While we felt guilty about not following a linear path in our research, we realized that gradually refining the research question through iterative efforts fit our professional practices.  Just as in Design, in Action Research, the question is emergent rather than pre-determined.  We can’t really determine the most relevant Yes or No until we get to know the territory.  We began with a larger area of inquiry and gradually narrowed our inquiry to “Can we help students create meaning from curricular and co-curricular experiences through digital reflection?”   As we moved from specification to implementation, we discovered and refined our interest.

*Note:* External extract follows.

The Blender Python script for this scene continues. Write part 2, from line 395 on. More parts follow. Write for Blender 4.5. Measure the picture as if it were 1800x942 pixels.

We felt a little inept because we weren’t doing much counting. But at the final meeting we heard that the richness of qualitative methods were more robustly informative, interesting, and relevant to implementation since quantitative studies are so intrinsically bound to a specific context.

The lesson for the weekend is that Context matters. Keynote speaker of the VT Higher Education Pedagogy symposium, Carolin Kreber explained that quantitative studies tell what worked in one location at one time, not what will work universally.  As our UO research partners come from Business, Arts Administration and Architecture, we have been constantly struggling to find commonalities across disciplines as well as to understand the uniqueness of each curricular situation and what combination of pedagogy and technology best suits it.

For our final INCEPR presentation, I concentrated on how words and graphics can complement each other in learning about architectural design.  Words can help focus concepts while allowing the form to be fluid.  Graphics and spatial models can organize complexity, but can lead to functional fixedness.  Since the creative process depends on re-reading new possibilities, it is fostered by the open-ended quality of writing and messy sketches.

We can steer design students by being cognizant how words and images can be useful at different stages of the Kolb Learning Cycle.  For example:

1. Concrete experience – On-site sensory reconnaissance

2. Reflective Observation – Site documentation – drawing & writing

3. Abstract Conceptualization – Analytical site diagrams

4. Active Experimentation – Scheming through design sketches & sketch models:  iterative attempts to understand what works and doesn’t work

Designers use analytical diagrams for Abstract Conceptualization and parti diagrams, sketch models and sketches for Active Experimentation.  Both graphics and text are important for design eportfolios.  Words help focus intention while allowing formal flexibility and subtlety.  Graphics can provide  organizational frameworks for information.  We need text because geometry can create functional fixedness – no ambiguity for rich reinterpretation.

My next steps include more in depth study of literature on reflection in eportfolios (Darren Cambridge’s book, Kemper’s scale of reflection, Cohort literature) and getting help on meaningful data collection and interpretation. I still feel like a novice at educational theory and have plenty to learn about both qualitative and quantitative research methods.   Perhaps Helen Barrett or Jonathon Richter could help our team with an approach for interpreting the piles of interviews, surveys and portfolio analyses that we have generated.